#### [SOURCE MATERIAL]
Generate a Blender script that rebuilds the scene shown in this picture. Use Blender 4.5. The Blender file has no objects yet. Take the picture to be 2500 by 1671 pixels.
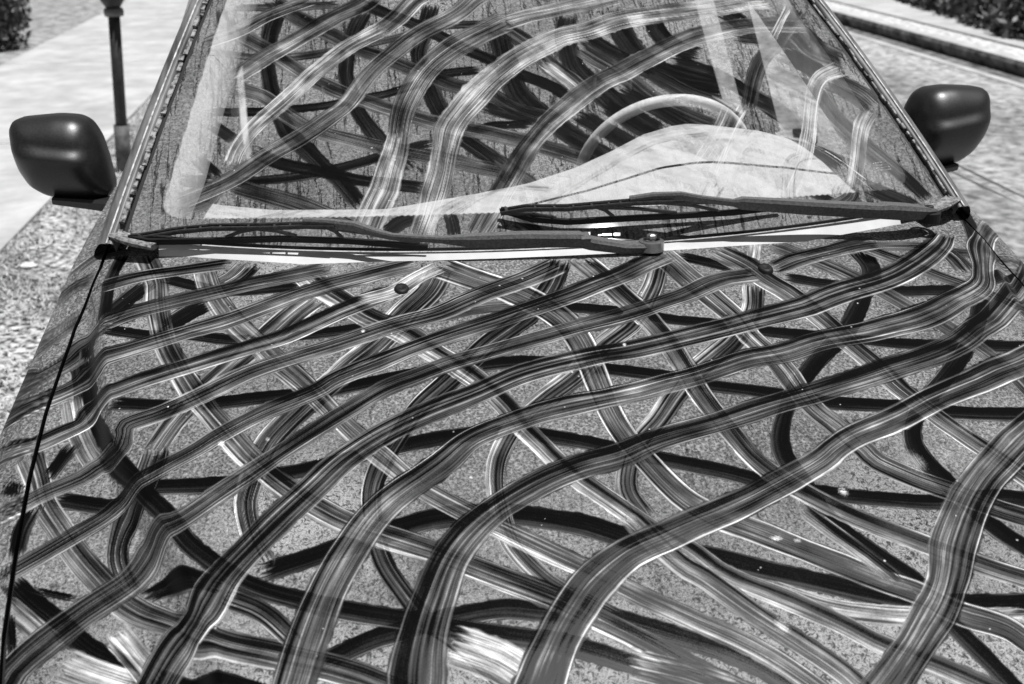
import bpy, math, random
import numpy as np
from mathutils import Vector
R = math.radians
random.seed(7)
RNG = np.random.default_rng(11)
sc = bpy.context.scene
COL = sc.collection

# ------------------------------------------------------------------ camera
cam_d = bpy.data.cameras.new('camera')
cam = bpy.data.objects.new('camera', cam_d)
COL.objects.link(cam)
sc.camera = cam
yaw, pitch, roll = R(7.06), R(22.0), R(-0.51)
fw = Vector((math.sin(yaw) * math.cos(pitch), math.cos(yaw) * math.cos(pitch), -math.sin(pitch)))
rt0 = Vector((math.cos(yaw), -math.sin(yaw), 0)); up0 = rt0.cross(fw)
rt = rt0 * math.cos(roll) + up0 * math.sin(roll)
up = -rt0 * math.sin(roll) + up0 * math.cos(roll)
from mathutils import Matrix
m = Matrix((rt, up, -fw)).transposed().to_4x4()
m.translation = Vector((-.304, -1.876, 1.585))
cam.matrix_world = m
cam_d.lens = 40; cam_d.sensor_width = 36
cam_d.clip_start = .05; cam_d.clip_end = 2000
cam_d.dof.use_dof = True; cam_d.dof.focus_distance = 1.75; cam_d.dof.aperture_fstop = 6.3

# ------------------------------------------------------------------ sky, sun, exposure
SUN = Vector((.20, -.055, .98)).normalized()
el = math.asin(SUN.z); az = math.atan2(SUN.x, SUN.y)
w = bpy.data.worlds.new('World'); sc.world = w; w.use_nodes = True
nt = w.node_tree; nt.nodes.clear()
sky = nt.nodes.new('ShaderNodeTexSky'); sky.sky_type = 'NISHITA'; sky.sun_disc = False
sky.sun_elevation = el; sky.sun_rotation = az
bw = nt.nodes.new('ShaderNodeRGBToBW'); bg = nt.nodes.new('ShaderNodeBackground'); bg.inputs[1].default_value = .05
wo = nt.nodes.new('ShaderNodeOutputWorld')
nt.links.new(sky.outputs[0], bw.inputs[0]); nt.links.new(bw.outputs[0], bg.inputs[0]); nt.links.new(bg.outputs[0], wo.inputs[0])
sd = bpy.data.lights.new('sun', 'SUN'); sd.energy = 4.6; sd.angle = R(.5)
so = bpy.data.objects.new('sun', sd); COL.objects.link(so)
so.rotation_euler = SUN.to_track_quat('Z', 'Y').to_euler()
sc.view_settings.view_transform = 'Standard'; sc.view_settings.look = 'None'
sc.view_settings.exposure = .38; sc.view_settings.gamma = 1
sc.view_settings.use_curve_mapping = False
sc.cycles.transparent_max_bounces = 16
sc.cycles.max_bounces = 8

# ------------------------------------------------------------------ helpers
def mesh_obj(name, verts, faces, mat=None, parent=None, smooth=False, loc=None):
    me = bpy.data.meshes.new(name)
    me.from_pydata([tuple(v) for v in verts], [], [tuple(f) for f in faces])
    me.update()
    o = bpy.data.objects.new(name, me); COL.objects.link(o)
    if mat: me.materials.append(mat)
    if parent: o.parent = parent
    if loc: o.location = loc
    if smooth: me.polygons.foreach_set('use_smooth', [True] * len(me.polygons))
    return o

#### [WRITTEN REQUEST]
Return only the lines running from the top of the data to the line that holds "cam_d.dof.use_dof = True;". Include both of those lines, but skip the pictures.

#### [ANSWER TO THE TASK]
Generate a Blender script that rebuilds the scene shown in this picture. Use Blender 4.5. The Blender file has no objects yet. Take the picture to be 2500 by 1671 pixels.
import bpy, math, random
import numpy as np
from mathutils import Vector
R = math.radians
random.seed(7)
RNG = np.random.default_rng(11)
sc = bpy.context.scene
COL = sc.collection

# ------------------------------------------------------------------ camera
cam_d = bpy.data.cameras.new('camera')
cam = bpy.data.objects.new('camera', cam_d)
COL.objects.link(cam)
sc.camera = cam
yaw, pitch, roll = R(7.06), R(22.0), R(-0.51)
fw = Vector((math.sin(yaw) * math.cos(pitch), math.cos(yaw) * math.cos(pitch), -math.sin(pitch)))
rt0 = Vector((math.cos(yaw), -math.sin(yaw), 0)); up0 = rt0.cross(fw)
rt = rt0 * math.cos(roll) + up0 * math.sin(roll)
up = -rt0 * math.sin(roll) + up0 * math.cos(roll)
from mathutils import Matrix
m = Matrix((rt, up, -fw)).transposed().to_4x4()
m.translation = Vector((-.304, -1.876, 1.585))
cam.matrix_world = m
cam_d.lens = 40; cam_d.sensor_width = 36
cam_d.clip_start = .05; cam_d.clip_end = 2000
cam_d.dof.use_dof = True; cam_d.dof.focus_distance = 1.75; cam_d.dof.aperture_fstop = 6.3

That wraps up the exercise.